### DATASET EXTRACT

◆ ◆ ◆

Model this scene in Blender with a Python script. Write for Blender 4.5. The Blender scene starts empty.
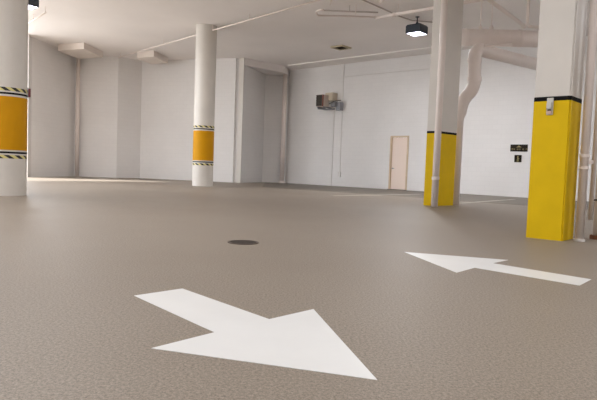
import bpy, bmesh, math, random
from mathutils import Vector, Matrix
random.seed(7)
S = 0.85                    # camera height in metres; survey distances below are in camera heights
CEIL = 7.46 * S
C = bpy.context.scene.collection

# ------------------------------------------------------------------ camera
FPX, PITCH, ROLL = 559.1, 0.0564, 0.0369
F = Vector((0, math.cos(PITCH), -math.sin(PITCH)))
R0 = Vector((1, 0, 0)); U0 = R0.cross(F)
R = math.cos(ROLL) * R0 + math.sin(ROLL) * U0
U = -math.sin(ROLL) * R0 + math.cos(ROLL) * U0
EYE = Vector((0, 0, S))
cd = bpy.data.cameras.new('camera'); cam = bpy.data.objects.new('camera', cd); C.objects.link(cam)
cam.matrix_world = Matrix(((R.x, U.x, -F.x, 0), (R.y, U.y, -F.y, 0), (R.z, U.z, -F.z, S), (0, 0, 0, 1)))
cd.sensor_width = 36; cd.lens = FPX * 36 / 597; cd.clip_end = 400
bpy.context.scene.camera = cam

# survey helpers: read a direction off the photograph, give a point in the place
def ray(u, v): return F + R * ((u - 298.5) / FPX) - U * ((v - 200) / FPX)
def on_z(u, v, z=0.0):
    d = ray(u, v); return EYE + d * ((z - S) / d.z)
def on_y(u, v, y):
    d = ray(u, v); return EYE + d * (y * S / d.y)
def base(u, dist, v=183):                 # ground point below pixel (u,v) at forward distance dist
    d = ray(u, v); return Vector((d.x, d.y, 0)) * (dist * S / d.y)
def on_line(u, v, P, D):                  # ground point where the vertical plane P+tD is crossed
    d = ray(u, v); den = d.x * D.y - d.y * D.x
    t = (P.x * D.y - P.y * D.x) / den
    return Vector((d.x * t, d.y * t, 0)), S + d.z * t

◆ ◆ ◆

### OBJECTIVE
Working from the lines above, reproduce the material exactly and exclude its pictures.

### WORKED ANSWER
Model this scene in Blender with a Python script. Write for Blender 4.5. The Blender scene starts empty.
import bpy, bmesh, math, random
from mathutils import Vector, Matrix
random.seed(7)
S = 0.85                    # camera height in metres; survey distances below are in camera heights
CEIL = 7.46 * S
C = bpy.context.scene.collection

# ------------------------------------------------------------------ camera
FPX, PITCH, ROLL = 559.1, 0.0564, 0.0369
F = Vector((0, math.cos(PITCH), -math.sin(PITCH)))
R0 = Vector((1, 0, 0)); U0 = R0.cross(F)
R = math.cos(ROLL) * R0 + math.sin(ROLL) * U0
U = -math.sin(ROLL) * R0 + math.cos(ROLL) * U0
EYE = Vector((0, 0, S))
cd = bpy.data.cameras.new('camera'); cam = bpy.data.objects.new('camera', cd); C.objects.link(cam)
cam.matrix_world = Matrix(((R.x, U.x, -F.x, 0), (R.y, U.y, -F.y, 0), (R.z, U.z, -F.z, S), (0, 0, 0, 1)))
cd.sensor_width = 36; cd.lens = FPX * 36 / 597; cd.clip_end = 400
bpy.context.scene.camera = cam

# survey helpers: read a direction off the photograph, give a point in the place
def ray(u, v): return F + R * ((u - 298.5) / FPX) - U * ((v - 200) / FPX)
def on_z(u, v, z=0.0):
    d = ray(u, v); return EYE + d * ((z - S) / d.z)
def on_y(u, v, y):
    d = ray(u, v); return EYE + d * (y * S / d.y)
def base(u, dist, v=183):                 # ground point below pixel (u,v) at forward distance dist
    d = ray(u, v); return Vector((d.x, d.y, 0)) * (dist * S / d.y)
def on_line(u, v, P, D):                  # ground point where the vertical plane P+tD is crossed
    d = ray(u, v); den = d.x * D.y - d.y * D.x
    t = (P.x * D.y - P.y * D.x) / den
    return Vector((d.x * t, d.y * t, 0)), S + d.z * t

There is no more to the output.